_INFORMATION SHOWN_.
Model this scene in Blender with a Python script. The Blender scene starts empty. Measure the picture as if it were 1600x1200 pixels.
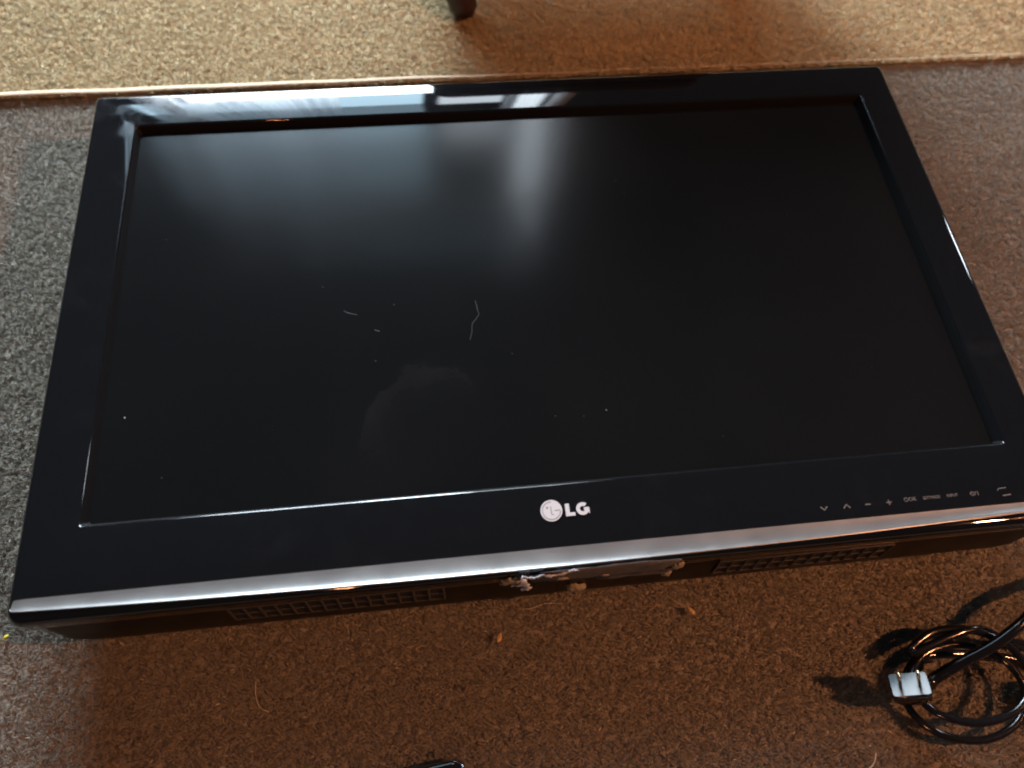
import bpy, bmesh, math, random
import numpy as np
from mathutils import Vector, Matrix

S = bpy.context.scene
COL = S.collection
random.seed(7)
RNG = np.random.default_rng(11)

# ------------------------------------------------------------------ camera
cd = bpy.data.cameras.new("camera")
cam = bpy.data.objects.new("camera", cd)
COL.objects.link(cam)
cam.location = (-0.0857, -0.3577, 0.6323)
cam.rotation_euler = (0.4476, -0.0473, -0.1077)
cd.sensor_width = 36.0
cd.lens = 1172.7 / 1600 * 36.0
cd.clip_start = 0.01
cd.clip_end = 60
cd.dof.use_dof = True
cd.dof.focus_distance = 0.60
cd.dof.aperture_fstop = 4.0
S.camera = cam

# ------------------------------------------------------------------ world and lamps
w = bpy.data.worlds.new("World")
S.world = w
w.use_nodes = True
bg = w.node_tree.nodes["Background"]
bg.inputs[0].default_value = (0.80, 0.88, 1.0, 1)
bg.inputs[1].default_value = 0.055


def area_light(name, loc, target, sx, sy, power, col):
    d = bpy.data.lights.new(name, 'AREA')
    d.shape = 'RECTANGLE'
    d.size, d.size_y = sx, sy
    d.energy = power
    d.color = col
    o = bpy.data.objects.new(name, d)
    COL.objects.link(o)
    o.location = loc
    o.rotation_euler = (Vector(target) - Vector(loc)).to_track_quat('-Z', 'Y').to_euler()
    return o


def point_light(name, loc, power, col, r):
    d = bpy.data.lights.new(name, 'POINT')
    d.energy = power
    d.color = col
    d.shadow_soft_size = r
    o = bpy.data.objects.new(name, d)
    COL.objects.link(o)
    o.location = loc
    return o


# daylight through the window that the gloss frame mirrors, and the two warm bulbs behind the camera
DAY = (0.80, 0.91, 1.0)
area_light("window_daylight", (-0.44, 1.80, 0.93), (-0.44, 0.0, 0.93), 0.86, 0.92, 262, DAY)
area_light("window_daylight", (0.20, 1.80, 0.93), (0.20, 0.0, 0.93), 0.40, 0.92, 25, DAY)
SKY = (0.56, 0.82, 1.0)
area_light("window_daylight", (-0.58, 1.80, 1.57), (-0.58, 0.0, 1.57), 1.00, 0.34, 17, SKY)
area_light("window_daylight", (-0.58, 1.80, 1.92), (-0.58, 0.0, 1.92), 1.00, 0.34, 4.5, SKY)
area_light("window_daylight", (-0.20, 1.80, 2.44), (-0.20, 0.0, 2.44), 1.10, 0.36, 1.3, SKY)
area_light("window_daylight", (0.10, 1.80, 1.60), (0.10, 0.0, 1.60), 0.24, 0.38, 3.5, DAY)
area_light("window_daylight", (0.33, 1.80, 1.92), (0.33, 0.0, 1.92), 0.10, 1.02, 13, DAY)
area_light("far_window_daylight", (1.80, 0.80, 0.90), (0.3, -0.1, 0.0), 0.16, 0.24, 5, DAY)
WARM = (1.0, 0.375, 0.15)
point_light("warm_bulb", (-0.52, -1.75, 1.45), 22, WARM, 0.035)
point_light("warm_bulb", (1.45, -0.50, 1.60), 140, WARM, 0.035)

S.view_settings.view_transform = 'Standard'
S.view_settings.look = 'None'
S.view_settings.exposure = 0.0
S.view_settings.gamma = 1.0
S.view_settings.use_curve_mapping = False
S.render.engine = 'CYCLES'
S.cycles.use_denoising = True
S.cycles.filter_width = 2.0
S.cycles.max_bounces = 6
S.cycles.caustics_reflective = False
S.cycles.caustics_refractive = False
S.cycles.sample_clamp_indirect = 4.0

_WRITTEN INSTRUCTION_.
Restate the whole of the material word for word without the pictures.

_OUTPUT FOR THIS EXERCISE_.
Model this scene in Blender with a Python script. The Blender scene starts empty. Measure the picture as if it were 1600x1200 pixels.
import bpy, bmesh, math, random
import numpy as np
from mathutils import Vector, Matrix

S = bpy.context.scene
COL = S.collection
random.seed(7)
RNG = np.random.default_rng(11)

# ------------------------------------------------------------------ camera
cd = bpy.data.cameras.new("camera")
cam = bpy.data.objects.new("camera", cd)
COL.objects.link(cam)
cam.location = (-0.0857, -0.3577, 0.6323)
cam.rotation_euler = (0.4476, -0.0473, -0.1077)
cd.sensor_width = 36.0
cd.lens = 1172.7 / 1600 * 36.0
cd.clip_start = 0.01
cd.clip_end = 60
cd.dof.use_dof = True
cd.dof.focus_distance = 0.60
cd.dof.aperture_fstop = 4.0
S.camera = cam

# ------------------------------------------------------------------ world and lamps
w = bpy.data.worlds.new("World")
S.world = w
w.use_nodes = True
bg = w.node_tree.nodes["Background"]
bg.inputs[0].default_value = (0.80, 0.88, 1.0, 1)
bg.inputs[1].default_value = 0.055


def area_light(name, loc, target, sx, sy, power, col):
    d = bpy.data.lights.new(name, 'AREA')
    d.shape = 'RECTANGLE'
    d.size, d.size_y = sx, sy
    d.energy = power
    d.color = col
    o = bpy.data.objects.new(name, d)
    COL.objects.link(o)
    o.location = loc
    o.rotation_euler = (Vector(target) - Vector(loc)).to_track_quat('-Z', 'Y').to_euler()
    return o


def point_light(name, loc, power, col, r):
    d = bpy.data.lights.new(name, 'POINT')
    d.energy = power
    d.color = col
    d.shadow_soft_size = r
    o = bpy.data.objects.new(name, d)
    COL.objects.link(o)
    o.location = loc
    return o


# daylight through the window that the gloss frame mirrors, and the two warm bulbs behind the camera
DAY = (0.80, 0.91, 1.0)
area_light("window_daylight", (-0.44, 1.80, 0.93), (-0.44, 0.0, 0.93), 0.86, 0.92, 262, DAY)
area_light("window_daylight", (0.20, 1.80, 0.93), (0.20, 0.0, 0.93), 0.40, 0.92, 25, DAY)
SKY = (0.56, 0.82, 1.0)
area_light("window_daylight", (-0.58, 1.80, 1.57), (-0.58, 0.0, 1.57), 1.00, 0.34, 17, SKY)
area_light("window_daylight", (-0.58, 1.80, 1.92), (-0.58, 0.0, 1.92), 1.00, 0.34, 4.5, SKY)
area_light("window_daylight", (-0.20, 1.80, 2.44), (-0.20, 0.0, 2.44), 1.10, 0.36, 1.3, SKY)
area_light("window_daylight", (0.10, 1.80, 1.60), (0.10, 0.0, 1.60), 0.24, 0.38, 3.5, DAY)
area_light("window_daylight", (0.33, 1.80, 1.92), (0.33, 0.0, 1.92), 0.10, 1.02, 13, DAY)
area_light("far_window_daylight", (1.80, 0.80, 0.90), (0.3, -0.1, 0.0), 0.16, 0.24, 5, DAY)
WARM = (1.0, 0.375, 0.15)
point_light("warm_bulb", (-0.52, -1.75, 1.45), 22, WARM, 0.035)
point_light("warm_bulb", (1.45, -0.50, 1.60), 140, WARM, 0.035)

S.view_settings.view_transform = 'Standard'
S.view_settings.look = 'None'
S.view_settings.exposure = 0.0
S.view_settings.gamma = 1.0
S.view_settings.use_curve_mapping = False
S.render.engine = 'CYCLES'
S.cycles.use_denoising = True
S.cycles.filter_width = 2.0
S.cycles.max_bounces = 6
S.cycles.caustics_reflective = False
S.cycles.caustics_refractive = False
S.cycles.sample_clamp_indirect = 4.0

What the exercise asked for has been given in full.